• DATASET EXCERPTS
◆ ◆ ◆ ◆ ◆
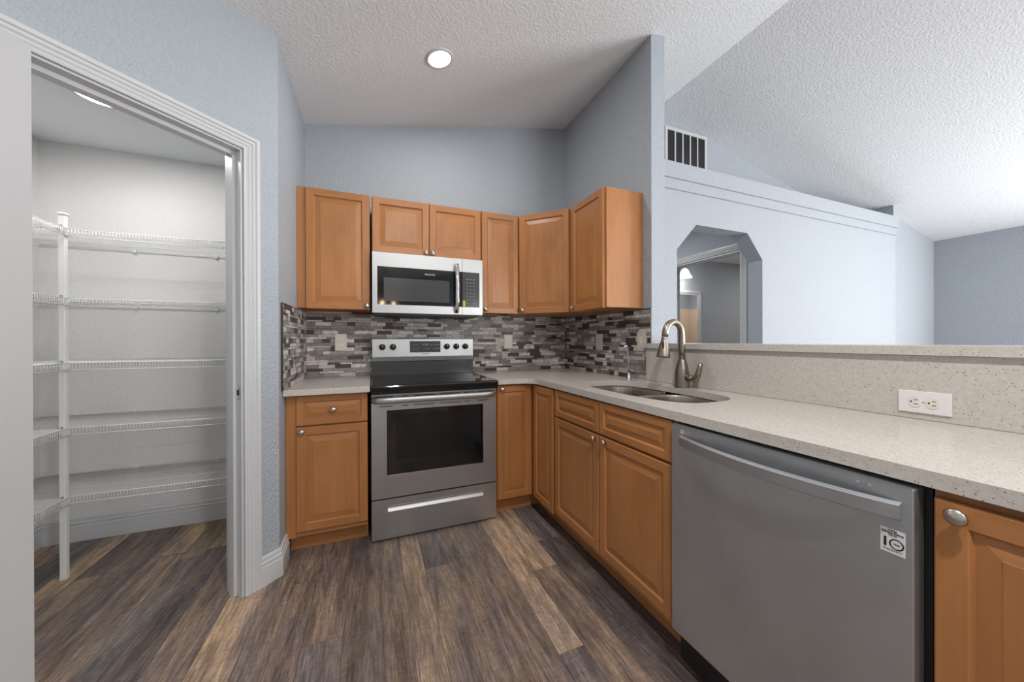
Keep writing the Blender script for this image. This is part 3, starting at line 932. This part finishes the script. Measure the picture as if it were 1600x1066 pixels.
# ------------------------------------------------------------------ stove
SX0, SX1 = -1.657, -0.899
st = thing('electric_range', 'stainless steel electric range with black glass cooktop', 'stove', ((SX0 + SX1) / 2, -0.33, 0))
sb = MB()
sb.box(SX0 + 0.004, SX0 + 0.02, -0.598, -0.030, 0.02, 0.884).box(SX1 - 0.02, SX1 - 0.004, -0.598, -0.030, 0.02, 0.884)
sb.box(SX0 + 0.02, SX1 - 0.02, -0.05, -0.030, 0.02, 0.884).box(SX0 + 0.02, SX1 - 0.02, -0.598, -0.05, 0.255, 0.275).box(SX0 + 0.02, SX1 - 0.02, -0.598, -0.05, 0.83, 0.884)
sb.build('body', 'dark_cavity', st)
ct_ = MB(); ct_.box(SX0 - 0.003, SX1 + 0.002, -0.690, -0.112, 0.8845, 0.9165, 0, 0.010)
ct_.box(SX0 - 0.001, SX1 + 0.001, -0.684, -0.60, 0.863, 0.8950, 0, 0.006)
top = ct_.build('cooktop', 'black_glass', st)
tr_ = MB(); tr_.box(SX0, SX1, -0.640, -0.600, 0.848, 0.8620, 0, 0.002)
tr_.build('front_trim', 'stainless', st)
# oven door: frame with a window opening
dY = -0.638
od = MB()
wx0, wx1, wz0, wz1 = -1.573, -0.986, 0.381, 0.763
od.box(SX0, wx0, dY, -0.600, 0.250, 0.846).box(wx1, SX1, dY, -0.600, 0.250, 0.846)
od.box(wx0, wx1, dY, -0.600, 0.250, wz0).box(wx0, wx1, dY, -0.600, wz1, 0.846)
door = od.build('oven_door', 'stainless', st)
gx0, gx1, gz0, gz1 = -1.524, -1.034, 0.470, 0.733
gl = MB()
for a in ((wx0 + 0.002, gx0, wz0 + 0.003, wz1 - 0.002), (gx1, wx1 - 0.002, wz0 + 0.003, wz1 - 0.002), (gx0, gx1, wz0 + 0.003, gz0), (gx0, gx1, gz1, wz1 - 0.002)):
    gl.box(a[0], a[1], dY - 0.001, dY + 0.010, a[2], a[3])
gl.build('black_glass_border', 'black_glass', door)
MB().box(gx0, gx1, dY, dY + 0.006, gz0, gz1).build('window_pane', 'oven_pane', door)
MB().box(wx0, wx1, dY - 0.0018, dY + 0.002, wz0 - 0.001, wz0 + 0.0028).box(wx1 - 0.0022, wx1 + 0.001, dY - 0.0018, dY + 0.002, wz0 + 0.0028, wz1).build('window_trim', 'chrome', door)
for a, b2 in ((-1.64, -1.539), (-1.485, -1.452), (-1.418, -1.295), (-1.264, -1.14), (-1.111, -1.075), (-1.02, -0.918)):
    MB().box(a, b2, dY - 0.0008, dY + 0.001, 0.8405, 0.8445).build('vent_slot', 'black_plastic', door)
for a, b2 in ((-1.613, -1.539), (-1.485, -1.451), (-1.421, -1.295), (-1.265, -1.135), (-1.111, -1.072), (-1.02, -0.949)):
    MB().box(a, b2, dY - 0.0008, dY + 0.001, 0.7845, 0.7885).build('vent_slot', 'black_plastic', door)
hb = MB(); hx0, hx1 = SX0 + 0.006, SX1 - 0.012
n = 22; pts = []; rr = []
for i in range(n + 1):
    t = i / n; x = hx0 + (hx1 - hx0) * t
    e = min(t, 1 - t) * (hx1 - hx0)
    off = 0.010 + 0.034 * min(1, (e / 0.06)) ** 0.5
    pts.append((x, dY - off, 0.8265)); rr.append(0.0185)
hb.tube(pts, rr, 20, flat=0.55)
hb.build('handle', 'stainless', door)
# racks inside
for z in (0.56, 0.66):
    rk = MB()
    for k in range(3): rk.rod((SX0 + 0.05, -0.57 + 0.22 * k, z), (SX1 - 0.05, -0.57 + 0.22 * k, z), 0.003)
    for k in range(22): rk.rod((SX0 + 0.06 + k * 0.0305, -0.57, z + 0.004), (SX0 + 0.06 + k * 0.0305, -0.12, z + 0.004), 0.0015)
    rk.build('oven_rack', 'chrome', st)
# storage drawer with recessed pull
dr = MB(); rx0, rx1, rz0, rz1 = -1.568, -0.985, 0.168, 0.199
dr.box(SX0, rx0, dY, -0.600, 0.012, 0.242).box(rx1, SX1, dY, -0.600, 0.012, 0.242).box(rx0, rx1, dY, -0.600, 0.012, rz0).box(rx0, rx1, dY, -0.600, rz1, 0.242)
dr.face([(rx0, dY + 0.001, rz0), (rx1, dY + 0.001, rz0), (rx1, dY + 0.020, rz1), (rx0, dY + 0.020, rz1)])
drw = dr.build('storage_drawer', 'stainless', st, fix=False)
MB().box(rx0 - 0.003, rx1 + 0.003, dY - 0.002, dY + 0.002, rz1 - 0.002, rz1 + 0.003).build('pull_lip', 'stainless_dark', drw)  # thin metal lip along the top of the recessed pull
MB().lathe([(0.016, 0.0), (0.016, 0.001), (0.0135, 0.001), (0.0135, 0.0)], (-1.536, dY - 0.0001, 0.040), (0, -1, 0), 32, cap=False).build('emblem', 'grey_mark', drw)
text_mesh('G', 0.018, (-1.536, dY - 0.0005, 0.040), (1, 0, 0), (0, 0, 1), 'emblem_letter', 'grey_mark', drw)
for x in (SX0 + 0.05, SX1 - 0.05):
    MB().lathe([(0.016, 0), (0.016, 0.02)], (x, -0.50, 0.0), (0, 0, 1), 12).build('foot', 'black_plastic', st)
    MB().lathe([(0.016, 0), (0.016, 0.02)], (x, -0.10, 0.0), (0, 0, 1), 12).build('foot', 'black_plastic', st)
# backguard
bg = MB(); bY = -0.080
bg.prism([(bY - 0.004, 0.919), (bY - 0.004, 1.016), (bY + 0.006, 1.018), (-0.012, 1.018), (-0.012, 0.9170), (-0.110, 0.9170)], SX0 + 0.006, SX1 - 0.002, 'x', 0)
bgo = bg.build('backguard_glass', 'black_glass_soft', st)
cp = MB(); cp.prism([(bY - 0.002, 1.020), (bY - 0.010, 1.053), (bY - 0.004, 1.182), (bY + 0.002, 1.186), (-0.012, 1.186), (-0.012, 1.020)], SX0 + 0.006, SX1 - 0.002, 'x', 0)
pan = cp.build('control_panel', 'stainless', st)
yb = lambda z: bY - 0.010 + 0.006 * (z - 1.053) / 0.129
MB().box(-1.388, -1.160, yb(1.125) - 0.0045, yb(1.125) + 0.004, 1.083, 1.168, 0, 0.001).build('display', 'black_glass_soft', pan)
rm = random.Random(2)
for z in (1.138, 1.108):
    for x in (-1.362, -1.338, -1.295, -1.276, -1.258, -1.235, -1.212, -1.192, -1.178):
        if z < 1.12 and x in (-1.295, -1.235): continue
        MB().box(x, x + rm.choice([0.008, 0.012]), yb(1.125) - 0.0050, yb(1.125) - 0.0044, z, z + (0.009 if -1.3 < x < -1.25 and z > 1.12 else 0.004)).build('display_symbol', 'grey_mark', pan)
for x in (-1.582, -1.508, -1.110, -1.036, -0.963):
    kn = MB(); z = 1.125
    kn.lathe([(0.0225, 0), (0.0225, 0.004), (0.0205, 0.008), (0.0195, 0.022), (0.0175, 0.025), (0, 0.025)], (x, yb(z), z), (0, -1, 0), 28)
    kn.box(x - 0.005, x + 0.005, yb(z) - 0.034, yb(z) - 0.02, z - 0.019, z + 0.019, 0, 0.003)
    ko = kn.build('control_knob', 'black_plastic', pan)
    MB().box(x - 0.0012, x + 0.0012, yb(z) - 0.0345, yb(z) - 0.0338, z + 0.004, z + 0.016).build('pointer', 'light_mark', ko)
    MB().box(x - 0.004, x + 0.004, yb(1.08) - 0.0006, yb(1.08) + 0.001, 1.078, 1.081).build('knob_mark', 'grey_mark', pan)
text_mesh('FRIGIDAIRE', 0.011, (-1.275, yb(1.07) - 0.0012, 1.0715), (1, 0, 0), (0, 0, 1), 'logo', 'dark_mark', pan)

# ------------------------------------------------------------------ microwave
MX0, MX1, MY, MZ0, MZ1 = -1.6495, -0.8985, -0.345, 1.357, 1.757
mw = thing('microwave', 'stainless over-the-range microwave with black glass door', 'microwave', ((MX0 + MX1) / 2, -0.17, MZ0))
mb = MB(); mb.box(MX0 + 0.003, MX1 - 0.003, MY + 0.041, -0.009, MZ0 + 0.004, MZ1 - 0.001)
bd = mb.build('body', 'black_plastic', mw)
un = MB(); un.box(MX0 + 0.02, MX1 - 0.02, MY + 0.02, -0.02, MZ0 - 0.012, MZ0 + 0.0035); un.box(MX0 + 0.10, MX0 + 0.30, MY + 0.035, MY + 0.10, MZ0 - 0.016, MZ0 - 0.0125); un.box(MX1 - 0.30, MX1 - 0.10, MY + 0.035, MY + 0.10, MZ0 - 0.016, MZ0 - 0.0125)
un.build('underside_vent', 'black_plastic', mw)
sx = -1.049
kx0, kx1, kz0, kz1 = -1.6185, -0.9215, 1.412, 1.664
md = MB()
md.box(MX0, kx0, MY, MY + 0.040, MZ0, MZ1).box(kx0, sx - 0.001, MY, MY + 0.040, kz1, MZ1).box(kx0, sx - 0.001, MY, MY + 0.040, MZ0, kz0)
mdo = md.build('door', 'stainless', mw)
gb = MB(); ix0, ix1, iz0, iz1 = -1.578, -1.141, 1.438, 1.592
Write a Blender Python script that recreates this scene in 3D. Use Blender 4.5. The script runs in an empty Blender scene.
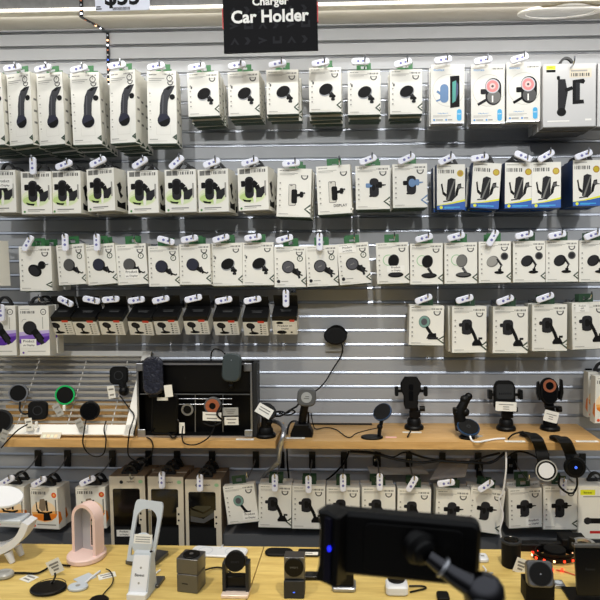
import bpy, math, random
from mathutils import Matrix, Vector, Euler
R = math.radians
rnd = random.Random(7)
sc = bpy.context.scene
col = sc.collection

# ------------------------------------------------------------------ camera
CAM = Vector((0, -2.0, 1.5))
PITCH, YAW, ROLL = R(2.75), R(2.07), -0.0047
CM = Matrix.Rotation(YAW, 3, 'Z') @ Matrix.Rotation(math.pi/2 - PITCH, 3, 'X') @ Matrix.Rotation(ROLL, 3, 'Z')
PX, PY, FP = 333.0, 300.0, 600.0
def ray(px, py): return CM @ Vector(((px-PX)/FP, -(py-PY)/FP, -1))
def at(px, py, p):                      # point seen at a pixel, p metres in front of the wall (wall plane is Y = 0)
    r = ray(px, py); return CAM + r*((-p-CAM.y)/r.y)
def atz(px, py, z):                     # point seen at a pixel on the level z
    r = ray(px, py); return CAM + r*((z-CAM.z)/r.z)
cd = bpy.data.cameras.new('camera'); cam = bpy.data.objects.new('camera', cd); col.objects.link(cam)
cam.matrix_world = Matrix.Translation(CAM) @ CM.to_4x4()
cd.sensor_width = 36; cd.lens = 36; cd.shift_x = -33/600; cd.clip_start = .02
cd.dof.use_dof = True; cd.dof.focus_distance = 1.87; cd.dof.aperture_fstop = 7.5
sc.camera = cam

# ------------------------------------------------------------------ materials
def lin(c): return tuple((x/255/12.92 if x/255 <= .04045 else ((x/255+.055)/1.055)**2.4) for x in c)+(1,)
MATS = {}
def mat(name, rgb, rough=.5, metal=0, emit=0, spec=.5, noise=0, scale=30, coat=0, alpha=1, trans=0, bump=0, stretch=None):
    m = bpy.data.materials.new(name); m.use_nodes = True
    nt = m.node_tree; b = nt.nodes['Principled BSDF']; c = lin(rgb)
    b.inputs['Base Color'].default_value = c; b.inputs['Roughness'].default_value = rough
    b.inputs['Metallic'].default_value = metal; b.inputs['Specular IOR Level'].default_value = spec
    b.inputs['Coat Weight'].default_value = coat; b.inputs['Alpha'].default_value = alpha
    b.inputs['Transmission Weight'].default_value = trans
    if emit: b.inputs['Emission Color'].default_value = c; b.inputs['Emission Strength'].default_value = emit
    if noise or bump:
        tc = nt.nodes.new('ShaderNodeTexCoord'); n = nt.nodes.new('ShaderNodeTexNoise'); n.inputs['Scale'].default_value = scale
        n.inputs['Detail'].default_value = 4
        mp = nt.nodes.new('ShaderNodeMapping'); nt.links.new(tc.outputs['Object'], mp.inputs['Vector']); nt.links.new(mp.outputs[0], n.inputs['Vector'])
        if stretch: mp.inputs['Scale'].default_value = stretch
        if noise:
            r = nt.nodes.new('ShaderNodeValToRGB'); r.color_ramp.elements[0].position = .3; r.color_ramp.elements[1].position = .7
            r.color_ramp.elements[0].color = tuple(x*(1-noise) for x in c[:3])+(1,); r.color_ramp.elements[1].color = tuple(min(1, x*(1+noise*.5)) for x in c[:3])+(1,)
            nt.links.new(n.outputs['Fac'], r.inputs['Fac']); nt.links.new(r.outputs[0], b.inputs['Base Color'])
        if bump:
            bp = nt.nodes.new('ShaderNodeBump'); bp.inputs['Strength'].default_value = bump; bp.inputs['Distance'].default_value = .004
            nt.links.new(n.outputs['Fac'], bp.inputs['Height']); nt.links.new(bp.outputs[0], b.inputs['Normal'])
    MATS[name] = m; return m
def wood(name, light, dark, stretch, rough=.45):
    m = bpy.data.materials.new(name); m.use_nodes = True; nt = m.node_tree; b = nt.nodes['Principled BSDF']
    tc = nt.nodes.new('ShaderNodeTexCoord'); mp = nt.nodes.new('ShaderNodeMapping'); mp.inputs['Scale'].default_value = stretch
    n = nt.nodes.new('ShaderNodeTexNoise'); n.inputs['Scale'].default_value = 6; n.inputs['Detail'].default_value = 8; n.inputs['Roughness'].default_value = .65; n.inputs['Distortion'].default_value = .6
    r = nt.nodes.new('ShaderNodeValToRGB'); r.color_ramp.elements[0].position = .32; r.color_ramp.elements[1].position = .62
    r.color_ramp.elements[0].color = lin(dark); r.color_ramp.elements[1].color = lin(light)
    nt.links.new(tc.outputs['Object'], mp.inputs['Vector']); nt.links.new(mp.outputs[0], n.inputs['Vector'])
    nt.links.new(n.outputs['Fac'], r.inputs['Fac']); nt.links.new(r.outputs[0], b.inputs['Base Color']); b.inputs['Roughness'].default_value = rough
    MATS[name] = m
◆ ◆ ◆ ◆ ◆
• YOUR TASK
Reproduce the data above exactly, but only from the line containing "Write a Blender" through the line containing "col = sc.collection"; skip the pictures.

• FINAL ANSWER
Write a Blender Python script that recreates this scene in 3D. Use Blender 4.5. The script runs in an empty Blender scene.
import bpy, math, random
from mathutils import Matrix, Vector, Euler
R = math.radians
rnd = random.Random(7)
sc = bpy.context.scene
col = sc.collection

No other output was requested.